For years her husband had been collecting obsolete rural artefacts, and had assembled them into a private museum. What was surprising was how similar many of the old farm and household implements were to those in museums at home – though no British museum would have had such an extensive collection of samovars.

The pastor's private museum

Sheep for Lunch

Back on the main road, we stopped at a roadside café, a drab but not quite dilapidated building with a concrete floor, metal chairs and functional Formica topped tables. It might have been a transport café, but for the absence of frying. Indeed, there was something of an absence of menu – at least in the sense of choice - as the entire clientele, largely Russian but a good mix of age and gender, were all tucking into the same Buryat sheep fest. We joined them, and after our potato and lamb soup we found ourselves sitting behind large steaming bowls of lamb and potato. We had come a long way, I thought, to eat something that was, in everything but name, Irish stew.

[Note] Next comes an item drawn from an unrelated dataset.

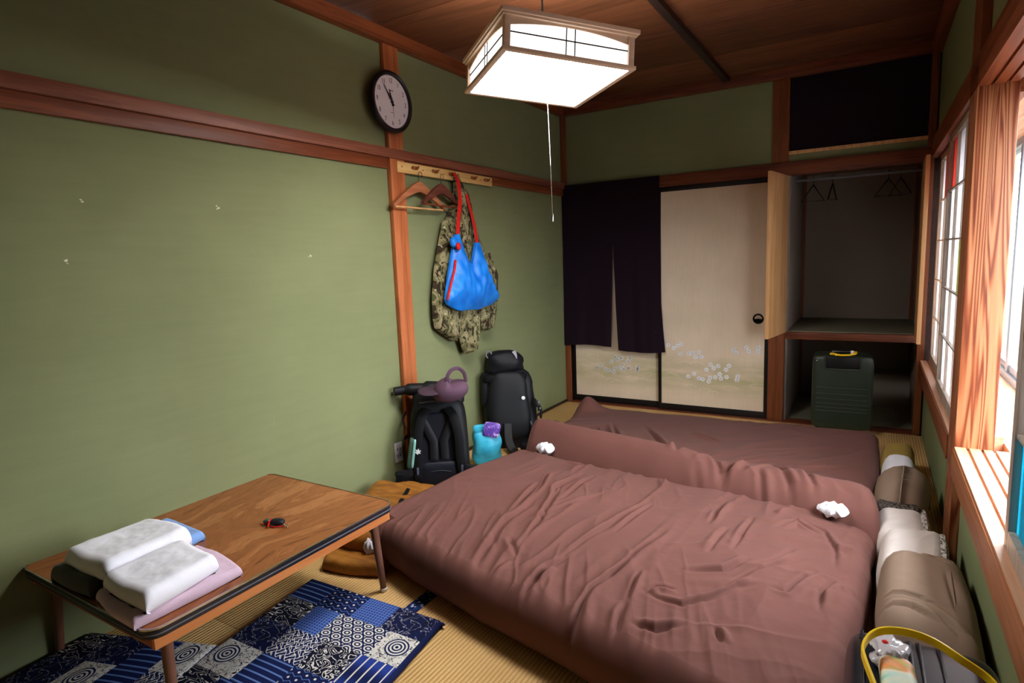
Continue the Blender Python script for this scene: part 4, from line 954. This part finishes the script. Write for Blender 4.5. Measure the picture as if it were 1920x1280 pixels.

As we ate, Andre told us of his scheme to build the Baikal trail, a venture bringing the youth of Russia and the USA together to work on projects to serve the community, and of the visit of the Dalai Lama in 1991. “I am not a Buddhist,” he said, “and I only came within fifty metres of him, but I could feel the energy radiating from him.” 

An Enormous Head of Lenin

Back in the city we explored a little and took some photographs of the enormous head of Lenin. On the Mongolian border we met three Spanish students who had been beaten up for not showing the head sufficient respect. That, though, happened late at night; in the afternoon sunshine there was nothing more threatening than Lenin's half smile.


Lenin's enormous head, Soviet Square, Ulan Ude

Svieta provided an evening meal of stuffed cabbage leaves with cheese, aubergine slices and a dill laced salad, followed by ice cream and jam. Not wishing to cause offence, we consumed it all, despite being still full of lunchtime sheep.

Beer in Lenin Street


The beer's okay, but I wouldn't trust the pizza
Lenin Street, Ulan Ude

We joined the rest of Ulan Ude in a stroll up and down Lenin Street in the evening sunshine, stopping for a beer at a pavement café. It was fortunate that we were not interested in eating, as the only food available consisted of unidentifiable triangles of greasy mush served on paper plates. As we left I saw that I had been sitting in front of a large picture of a gondolier and the Rialto Bridge. Only then did I realise the greasy mush was pizza. In the course of our travels we have seen some sad things served up in the name of pizza, but never anything quite as dire as that.